Directed by Robert Zemeckis, from a script he wrote with his regular teammate, Bob Gale, Back to the Future is ingenious; it has the structure of a comedy classic, and it’s consistently engaging. If I can’t work up much enthusiasm for it, it’s because I’m not crazy about movies with kids as the heroes—especially bland, clean-cut, nice kids like Marty. In this role. Michael J. Fox (he’s one of the stars of the NBC series Family Ties) approaches acting as a form of aerobics—he’s primed, he’s nimble and proficient, and he delivers a processed, TV actor’s charm. Everything he does is on the surface. Talking to George, he’s like a feisty football coach trying to psych up a sad-sack player. And he’s exactly, I think, what the moviemakers wanted. Steven Spielberg, under whose aegis the picture was made, says, “Back to the Future is the greatest Leave It to Beaver episode ever produced.” That’s what’s the matter with it. I don’t watch Leave It to Beaver reruns, and when I go to the movies I don’t want to see a glorified Leave It to Beaver.

Actually, this movie, with its high-school-age hero and the dream that he fulfills—the dream of being part of a deluxe happy family, like the ones in TV commercials—represents a culmination of the fifties’ appeal to the youth market. Teen-age tastes now dominate mainstream moviemaking, and that’s where Zemeckis and Gale are working. (The movie is their fantasy about becoming mediocre—i.e., successful.) Marty doesn’t have the consciousness of an adult hero, and he doesn’t have a child’s imagination, either; he’s a hero for the young audience—a teen idol. And the picture doesn’t have anything like the rambunctiousness or the maniacal edge of Zemeckis and Gale’s wonderful 1980 film Used Cars (which was also made under Spielberg’s aegis, but before he became a youth-market czar, and which failed at the box office). Zemeckis knows how to set up a gag, and how to set his players on collision courses; his films—including Romancing the Stone (which he and Gale didn’t write)—have comic drive. But scenes here, such as the ones in which George is bullied by a big jock, are laid on too thick and then repeated; at times, Back to the Future makes you feel you’re at a kiddies’ matinee. (Maybe it’s too bad that this movie is as satisfying as it is: a few more pictures like The Goonies, and even kiddies may be bored watching kiddies.)

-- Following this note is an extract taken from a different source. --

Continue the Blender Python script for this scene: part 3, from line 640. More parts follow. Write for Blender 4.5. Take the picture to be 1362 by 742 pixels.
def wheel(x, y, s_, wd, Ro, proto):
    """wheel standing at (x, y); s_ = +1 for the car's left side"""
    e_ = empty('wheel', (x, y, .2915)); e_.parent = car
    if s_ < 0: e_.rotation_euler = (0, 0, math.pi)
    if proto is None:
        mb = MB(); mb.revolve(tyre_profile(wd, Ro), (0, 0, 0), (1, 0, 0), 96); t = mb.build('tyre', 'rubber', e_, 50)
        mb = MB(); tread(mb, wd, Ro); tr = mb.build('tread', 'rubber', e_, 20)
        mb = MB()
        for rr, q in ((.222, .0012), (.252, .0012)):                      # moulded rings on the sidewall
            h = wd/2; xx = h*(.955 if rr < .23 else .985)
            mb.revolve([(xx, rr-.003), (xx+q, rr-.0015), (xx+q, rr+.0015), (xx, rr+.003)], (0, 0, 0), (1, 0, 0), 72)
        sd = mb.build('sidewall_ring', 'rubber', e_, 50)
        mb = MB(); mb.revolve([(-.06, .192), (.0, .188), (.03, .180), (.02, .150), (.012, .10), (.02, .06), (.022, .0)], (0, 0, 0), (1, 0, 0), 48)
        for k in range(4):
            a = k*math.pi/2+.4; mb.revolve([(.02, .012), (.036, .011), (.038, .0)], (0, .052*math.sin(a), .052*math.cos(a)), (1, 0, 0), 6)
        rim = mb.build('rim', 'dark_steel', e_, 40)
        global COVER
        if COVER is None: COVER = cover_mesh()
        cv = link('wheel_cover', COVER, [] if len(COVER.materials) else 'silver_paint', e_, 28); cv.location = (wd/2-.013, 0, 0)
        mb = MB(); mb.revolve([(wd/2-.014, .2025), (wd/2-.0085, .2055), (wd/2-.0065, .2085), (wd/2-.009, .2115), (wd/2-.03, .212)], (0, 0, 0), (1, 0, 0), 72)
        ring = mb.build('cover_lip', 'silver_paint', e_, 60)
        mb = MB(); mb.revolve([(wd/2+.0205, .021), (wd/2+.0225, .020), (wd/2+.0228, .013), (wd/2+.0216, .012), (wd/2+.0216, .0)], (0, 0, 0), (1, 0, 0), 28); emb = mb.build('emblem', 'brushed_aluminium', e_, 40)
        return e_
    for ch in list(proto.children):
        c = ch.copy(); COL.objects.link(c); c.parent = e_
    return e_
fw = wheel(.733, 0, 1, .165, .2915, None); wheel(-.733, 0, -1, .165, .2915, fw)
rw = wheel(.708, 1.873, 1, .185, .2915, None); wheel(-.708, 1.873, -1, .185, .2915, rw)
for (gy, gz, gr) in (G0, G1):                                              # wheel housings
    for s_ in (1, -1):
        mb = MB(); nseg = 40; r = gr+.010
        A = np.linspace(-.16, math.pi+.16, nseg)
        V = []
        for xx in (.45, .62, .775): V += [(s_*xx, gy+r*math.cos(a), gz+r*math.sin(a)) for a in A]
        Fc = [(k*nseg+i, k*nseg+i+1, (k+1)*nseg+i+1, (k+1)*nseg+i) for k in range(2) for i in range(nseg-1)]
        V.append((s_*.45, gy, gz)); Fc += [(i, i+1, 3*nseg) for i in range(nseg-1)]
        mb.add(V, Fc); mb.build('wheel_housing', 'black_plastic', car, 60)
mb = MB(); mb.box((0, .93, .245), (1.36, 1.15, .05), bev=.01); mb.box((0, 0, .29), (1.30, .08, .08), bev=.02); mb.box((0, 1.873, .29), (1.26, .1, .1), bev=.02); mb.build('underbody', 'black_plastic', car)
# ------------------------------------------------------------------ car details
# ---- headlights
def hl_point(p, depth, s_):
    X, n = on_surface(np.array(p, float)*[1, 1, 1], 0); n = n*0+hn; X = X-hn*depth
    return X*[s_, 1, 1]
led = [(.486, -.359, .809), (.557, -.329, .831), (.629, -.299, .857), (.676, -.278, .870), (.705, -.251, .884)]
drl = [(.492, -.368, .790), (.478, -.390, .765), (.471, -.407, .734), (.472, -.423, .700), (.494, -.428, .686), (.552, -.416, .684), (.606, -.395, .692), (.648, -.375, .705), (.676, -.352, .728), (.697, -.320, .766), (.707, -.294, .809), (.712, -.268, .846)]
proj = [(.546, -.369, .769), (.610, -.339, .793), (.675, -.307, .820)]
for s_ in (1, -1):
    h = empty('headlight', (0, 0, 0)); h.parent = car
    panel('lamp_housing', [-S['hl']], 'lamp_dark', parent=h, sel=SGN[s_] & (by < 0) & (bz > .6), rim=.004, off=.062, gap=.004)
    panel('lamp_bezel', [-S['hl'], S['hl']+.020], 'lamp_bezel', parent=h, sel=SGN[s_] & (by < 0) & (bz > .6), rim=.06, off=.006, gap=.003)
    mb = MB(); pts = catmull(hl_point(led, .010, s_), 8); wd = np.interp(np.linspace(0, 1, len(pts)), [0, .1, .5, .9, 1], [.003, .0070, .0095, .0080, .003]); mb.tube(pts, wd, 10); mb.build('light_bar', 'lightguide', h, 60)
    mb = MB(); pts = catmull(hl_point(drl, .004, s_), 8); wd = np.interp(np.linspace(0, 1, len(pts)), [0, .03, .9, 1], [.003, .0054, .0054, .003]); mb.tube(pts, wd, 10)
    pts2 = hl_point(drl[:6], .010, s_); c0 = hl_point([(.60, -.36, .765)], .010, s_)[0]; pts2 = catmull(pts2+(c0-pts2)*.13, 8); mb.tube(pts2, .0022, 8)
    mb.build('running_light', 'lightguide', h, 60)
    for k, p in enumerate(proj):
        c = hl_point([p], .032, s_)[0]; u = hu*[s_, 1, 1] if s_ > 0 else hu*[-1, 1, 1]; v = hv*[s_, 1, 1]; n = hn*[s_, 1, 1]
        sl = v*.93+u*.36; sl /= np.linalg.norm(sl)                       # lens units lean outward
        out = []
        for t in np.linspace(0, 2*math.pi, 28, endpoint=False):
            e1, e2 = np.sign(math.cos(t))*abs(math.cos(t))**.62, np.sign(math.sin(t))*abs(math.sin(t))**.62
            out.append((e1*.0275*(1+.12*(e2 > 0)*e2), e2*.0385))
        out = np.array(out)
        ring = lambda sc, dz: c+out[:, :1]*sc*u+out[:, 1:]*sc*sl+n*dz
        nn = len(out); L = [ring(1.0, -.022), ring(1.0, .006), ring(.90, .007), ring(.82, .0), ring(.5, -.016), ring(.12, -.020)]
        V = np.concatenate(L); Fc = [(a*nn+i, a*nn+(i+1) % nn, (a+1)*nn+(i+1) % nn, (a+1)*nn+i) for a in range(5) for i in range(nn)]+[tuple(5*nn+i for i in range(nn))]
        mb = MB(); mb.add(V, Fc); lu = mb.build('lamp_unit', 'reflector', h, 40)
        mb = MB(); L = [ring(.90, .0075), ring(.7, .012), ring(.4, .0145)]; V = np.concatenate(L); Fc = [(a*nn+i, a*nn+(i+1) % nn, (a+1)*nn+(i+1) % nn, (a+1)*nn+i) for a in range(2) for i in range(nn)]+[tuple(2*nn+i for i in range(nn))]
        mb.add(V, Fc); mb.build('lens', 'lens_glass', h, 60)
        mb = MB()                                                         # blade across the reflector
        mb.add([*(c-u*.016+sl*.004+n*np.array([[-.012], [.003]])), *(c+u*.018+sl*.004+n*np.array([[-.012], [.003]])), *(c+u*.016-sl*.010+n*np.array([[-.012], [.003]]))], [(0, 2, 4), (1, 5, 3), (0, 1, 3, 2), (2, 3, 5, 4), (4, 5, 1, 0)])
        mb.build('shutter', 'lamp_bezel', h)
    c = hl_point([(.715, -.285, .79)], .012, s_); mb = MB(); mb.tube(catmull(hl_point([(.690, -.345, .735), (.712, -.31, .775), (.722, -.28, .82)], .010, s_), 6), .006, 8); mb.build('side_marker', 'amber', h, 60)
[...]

What keeps Back to the Future from being a comedy classic is that its eye is on the market. Despite Zemeckis and Gale’s wit in devising intricate structures that keep blowing fuses, the thinking here is cramped and conventional. I wish that moviemakers and their designers would stop using old Life magazines for their images of the American past. Hill Valley in 1955 has no pop glint, no vitality; the town is embalmed—it’s printed on glossy paper. And the film’s idea of happiness in the eighties—with one of Marty’s siblings turned into a Yuppie and the other into a deb, and his parents strolling like lovers amid the pastel sofas in a living room that looks like a commercial for a furniture-warehouse sale—should be a satirical joke but isn’t.

Christopher Lloyd is a blissful silly, though. His wild-eyed glare doesn’t seem to be directed toward anything in front of him—he’s glaring backward into his own knotted-up mental processes. He makes you feel that the wires in his head are crossed; he’s missing connections. And his thoughts seem to work independently of his gestures: his long arms swing about helplessly. He’s like Frankenstein’s monster as a sweetheart. And Lea Thompson is a gifted mime. Her woozy-faced young Lorraine has a sly lustiness that’s entrancing. Crispin Glover’s George McFly, with his cowering posture and his tortured mouth, is almost too painful a caricature. He has more force than anyone else in the movie—possibly because he’s the only character that Zemeckis and Gale push to the limit. (In addition to the other horrors piled on him, he’s a teen-age Peeping Tom.) I’m not sure what to make of the performance, but the movie would be considerably more innocuous without it.